A verdade é uma propriedade de alguns discursos ou crenças não proferidas, em sua relação com as coisas e eventos a que dizem respeito. Desse modo, não basta que alguém creia em algo para esse algo converter-se em verdade; isso depende de ocorrências objetivas que usualmente fogem totalmente ao controle de quem crê e afirma isso ou aquilo sobre os fatos.

Não basta, para usarmos um dos infindáveis exemplos possíveis, que eu creia e afirme girar o Sol em torno da Terra para que esse evento cósmico se opere; assim como não é possível que, no caso de assim se passar, a opinião contrária sobre o tema preserve sua verdade. Tampouco é possível que estejam de posse da verdade, ao mesmo tempo, tanto aquele que afirma tal evento como aquele que o nega, independentemente do que efetivamente se passa na relação objetiva entre os referidos astros e o todo complexo de que participam.

O Sol não girar em torno da Terra é um fato que independe absolutamente das convicções que se apresentam a respeito, assim como se dá à revelia das interpretações o fato de ser o capitalismo um sistema social fundado na exploração do trabalho de uns por outros que não trabalham. A afirmação de tais fatos, assim como de quaisquer outros, é o que se pode apontar como enunciado verdadeiro. Classificar como equívoco a posição contrária não é cometer uma falta moral ou qualquer outra violência contra quem a defende, mas reconhecer esse indivíduo como interlocutor legítimo, a quem se deve o esforço de esclarecer com argumentos e ilustrações e de quem se deve esperar esforço idêntico.

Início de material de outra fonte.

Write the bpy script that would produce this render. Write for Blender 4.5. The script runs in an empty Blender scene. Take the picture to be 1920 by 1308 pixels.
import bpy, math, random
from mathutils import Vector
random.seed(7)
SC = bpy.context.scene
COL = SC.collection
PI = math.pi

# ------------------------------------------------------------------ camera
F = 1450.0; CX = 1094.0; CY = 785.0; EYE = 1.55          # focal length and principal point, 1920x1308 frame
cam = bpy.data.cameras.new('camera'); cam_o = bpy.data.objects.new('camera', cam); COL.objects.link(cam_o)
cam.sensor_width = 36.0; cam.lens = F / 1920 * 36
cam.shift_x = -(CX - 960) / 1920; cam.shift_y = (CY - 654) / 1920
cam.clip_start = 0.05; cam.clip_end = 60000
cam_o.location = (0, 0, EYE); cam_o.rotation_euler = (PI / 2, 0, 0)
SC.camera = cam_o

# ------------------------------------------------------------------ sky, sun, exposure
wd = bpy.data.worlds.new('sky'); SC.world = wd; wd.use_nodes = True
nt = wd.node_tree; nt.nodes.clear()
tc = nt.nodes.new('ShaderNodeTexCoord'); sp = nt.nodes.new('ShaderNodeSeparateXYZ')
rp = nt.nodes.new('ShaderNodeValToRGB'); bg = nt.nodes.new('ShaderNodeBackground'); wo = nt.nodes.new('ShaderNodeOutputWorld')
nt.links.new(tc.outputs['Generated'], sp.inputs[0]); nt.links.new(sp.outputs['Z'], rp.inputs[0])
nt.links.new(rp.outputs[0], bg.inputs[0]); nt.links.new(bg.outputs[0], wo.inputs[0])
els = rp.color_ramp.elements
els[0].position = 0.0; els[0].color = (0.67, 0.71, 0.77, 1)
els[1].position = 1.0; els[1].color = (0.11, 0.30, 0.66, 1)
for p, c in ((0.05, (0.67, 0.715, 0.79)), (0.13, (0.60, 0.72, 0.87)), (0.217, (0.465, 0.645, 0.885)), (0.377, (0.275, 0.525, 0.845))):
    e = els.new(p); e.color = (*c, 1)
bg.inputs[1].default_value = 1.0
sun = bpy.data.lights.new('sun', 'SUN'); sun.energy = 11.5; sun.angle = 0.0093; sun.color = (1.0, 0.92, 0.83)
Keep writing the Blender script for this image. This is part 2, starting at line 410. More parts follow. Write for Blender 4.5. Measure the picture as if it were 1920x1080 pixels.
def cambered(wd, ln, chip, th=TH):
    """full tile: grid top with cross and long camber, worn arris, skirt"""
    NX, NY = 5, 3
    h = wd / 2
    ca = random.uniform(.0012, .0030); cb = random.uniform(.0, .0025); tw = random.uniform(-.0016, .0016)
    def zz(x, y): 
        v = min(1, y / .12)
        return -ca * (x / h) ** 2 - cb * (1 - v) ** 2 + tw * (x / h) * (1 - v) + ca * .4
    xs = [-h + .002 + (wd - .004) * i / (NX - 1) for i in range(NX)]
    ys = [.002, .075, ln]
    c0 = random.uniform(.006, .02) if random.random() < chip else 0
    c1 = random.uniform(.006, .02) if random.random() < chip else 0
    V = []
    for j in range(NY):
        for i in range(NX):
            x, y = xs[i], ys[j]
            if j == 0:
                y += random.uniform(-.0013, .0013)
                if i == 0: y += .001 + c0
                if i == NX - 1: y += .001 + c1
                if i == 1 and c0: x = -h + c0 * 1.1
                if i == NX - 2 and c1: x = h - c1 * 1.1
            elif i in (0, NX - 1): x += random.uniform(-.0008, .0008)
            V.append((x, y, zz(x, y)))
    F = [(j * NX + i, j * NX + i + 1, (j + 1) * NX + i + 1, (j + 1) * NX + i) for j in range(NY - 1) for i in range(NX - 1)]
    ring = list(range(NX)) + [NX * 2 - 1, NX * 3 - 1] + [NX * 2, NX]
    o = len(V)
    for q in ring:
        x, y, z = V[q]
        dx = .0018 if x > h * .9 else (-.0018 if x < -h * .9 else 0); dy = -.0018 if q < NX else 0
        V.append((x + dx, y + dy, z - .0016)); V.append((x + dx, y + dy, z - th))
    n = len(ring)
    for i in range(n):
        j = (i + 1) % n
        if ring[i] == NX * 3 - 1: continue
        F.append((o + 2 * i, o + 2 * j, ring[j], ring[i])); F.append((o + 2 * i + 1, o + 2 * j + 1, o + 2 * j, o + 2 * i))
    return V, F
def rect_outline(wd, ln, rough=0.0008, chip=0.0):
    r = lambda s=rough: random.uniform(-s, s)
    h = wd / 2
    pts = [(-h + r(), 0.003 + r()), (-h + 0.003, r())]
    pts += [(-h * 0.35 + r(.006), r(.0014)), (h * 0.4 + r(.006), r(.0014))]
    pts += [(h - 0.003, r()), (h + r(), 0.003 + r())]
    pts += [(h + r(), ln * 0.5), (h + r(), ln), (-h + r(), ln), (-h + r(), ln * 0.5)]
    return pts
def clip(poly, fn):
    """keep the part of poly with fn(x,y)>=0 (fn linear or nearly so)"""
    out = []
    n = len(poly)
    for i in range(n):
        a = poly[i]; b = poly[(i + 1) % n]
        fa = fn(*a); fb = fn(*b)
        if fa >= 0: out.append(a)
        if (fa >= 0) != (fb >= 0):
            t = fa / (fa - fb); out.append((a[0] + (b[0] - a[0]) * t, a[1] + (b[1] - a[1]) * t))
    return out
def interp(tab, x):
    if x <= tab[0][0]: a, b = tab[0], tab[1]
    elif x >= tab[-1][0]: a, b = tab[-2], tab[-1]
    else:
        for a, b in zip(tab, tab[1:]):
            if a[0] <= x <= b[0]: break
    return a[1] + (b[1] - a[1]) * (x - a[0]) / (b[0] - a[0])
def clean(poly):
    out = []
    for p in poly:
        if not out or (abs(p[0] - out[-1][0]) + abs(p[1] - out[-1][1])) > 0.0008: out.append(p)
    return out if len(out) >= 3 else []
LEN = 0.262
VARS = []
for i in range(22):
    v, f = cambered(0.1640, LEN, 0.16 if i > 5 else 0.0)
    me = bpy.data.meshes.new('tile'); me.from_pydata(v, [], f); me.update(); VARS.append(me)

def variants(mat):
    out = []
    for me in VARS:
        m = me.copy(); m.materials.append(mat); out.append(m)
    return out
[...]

Afirmar que cada um tem sua verdade própria é inviabilizar qualquer debate autêntico, ao mesmo tempo em que garante ao discurso hegemônico, midiaticamente instaurado, a manutenção de sua preponderância, que se vê reduzida a um consenso espontâneo, meramente casual, entre os mais numerosos – que assim se distinguem dos “excêntricos”. Não podendo jamais ser questionada, essa “verdade própria” da maioria serve de parâmetro para sua ação conjunta, cujo resultado inevitável é a reprodução do absurdo vigente.